Monday, May 8

Station by Matt Bollinger seen at François Ghebaly

 Station by Matt Bollinger seen at François Ghebaly


Written by Ariel Rich


Matt Bollinger is a contemporary figurative painter. I went to see his work for the first time the other day and left with the conviction that he sees it. His paintings are not just about people, they are about the way our visual reality is just a puzzle our eyes complete. His application of paint is a constant weaving back and forth of paint layers and you are constantly drawn into questioning this section of underpainting used as the highlight on a figure. Light is literally rendered through the thickness of the paint, and I admire this technique. 

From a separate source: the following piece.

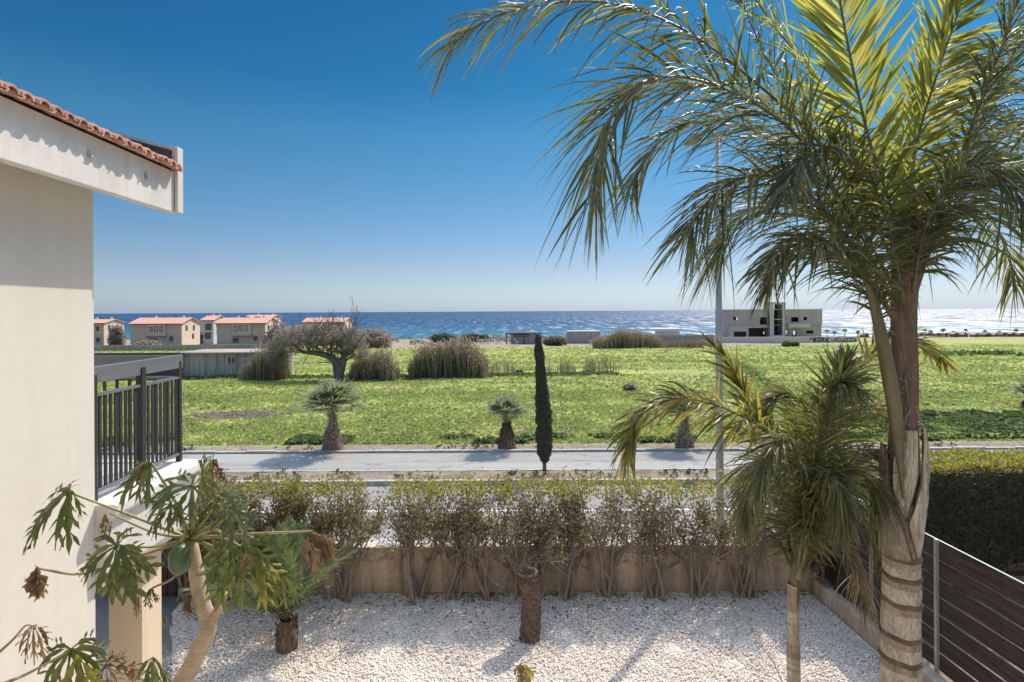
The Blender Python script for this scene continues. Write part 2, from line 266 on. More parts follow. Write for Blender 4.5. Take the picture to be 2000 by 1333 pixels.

He works in acrylic and flashe paint, a feat: to make a painting feel alive with nonporous paints. Oil is very porous. Bollinger’s figures feel alive, but they are alive even though they are composed with a series of awkward and unnatural shapes. A very rectangular highlight, as seen on Stoop, which is a painting of a woman in shadows smoking on her stoop, is striking because she feels alive and human, but the shapes and colors in the piece feel abstract and non representational. 

His twenty minute stop motion, Between the Days, playing in the back room is the ultimate flex. Bollinger is freely playing with our sense of reality, fluctuating between what could be a Diebenkorn abstract grid or a car driving down the highway. He is masterful with translating visuals in an honest to the shapes we see way. 

The eyes are what makes it: that is the soul.